Tragically, the plight of the Kivu Spear II is not an isolated incident. It is part of a horrifying global trend.
According to the International Transport Workers’ Federation (ITF), 2025 was the worst year on record for seafarer abandonment, with 6,223 seafarers stranded on 410 ships—a 32% increase from 2024.
These seafarers are collectively owed a staggering $25.8 million in unpaid wages. These figures, alarming as they are, likely represent only a fraction of the true scale, as many cases go unreported.
This systemic crisis is enabled by a shadowy framework of “Flags of Convenience,” where vessels register under jurisdictions with lax oversight, allowing unscrupulous owners to evade responsibility.
Under international law, including the Maritime Labour Convention, abandonment is clearly defined: the failure to pay wages for two months, provide necessary support, or arrange for repatriation.
Yet, from the Middle East to Europe, the impunity persists, leaving crews without pay, provisions, or a path home.
In Kilifi, the failure of official mechanisms has forced humanitarian and faith-based groups to act as first responders.
Stella Maris –Mombasa, in collaboration with St. Patrick’s Parish and the Mission to Seafarers under Rev. Fr. John Mosoti, has provided critical food, water, and psychosocial support. Their compassion is a lifeline, but it is a stopgap, not a solution.
The crew’s appeal is now direct and urgent: they call upon the Government of Kenya and all relevant stakeholders to intervene immediately.
This means securing their unpaid wages, restoring basic welfare, and facilitating their repatriation. A prompt and decisive response is not merely an administrative act; it is a moral imperative that would affirm Kenya’s commitment to the dignity of those who sail under its flag.

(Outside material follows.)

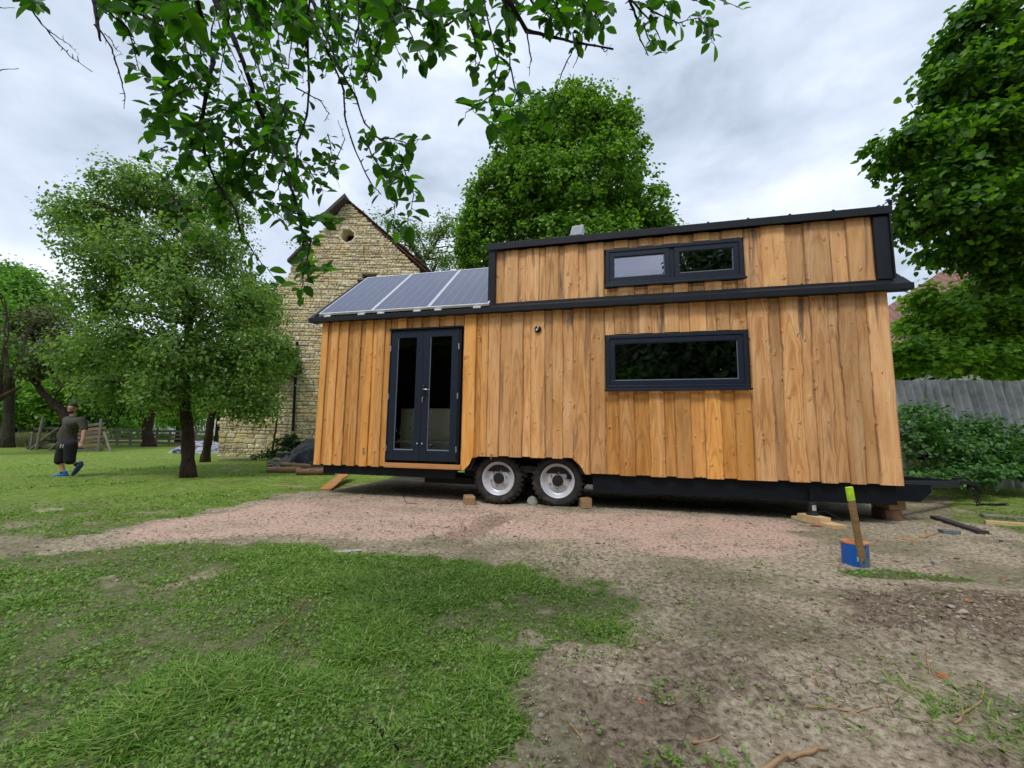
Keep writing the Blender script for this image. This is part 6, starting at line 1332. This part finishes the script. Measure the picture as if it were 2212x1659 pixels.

The stranded men of the Kivu Spear II embody a broader shame. They are essential workers who have been rendered expendable. Allowing this abandonment to continue unchallenged erodes the very foundations of maritime labour law and basic human rights.
We must act now. No seafarer should be left adrift, abandoned by the very industry they sustain.
Mr. Mwangura is an independent maritime consultant and former Secretary General of the Seafarers Union of Kenya.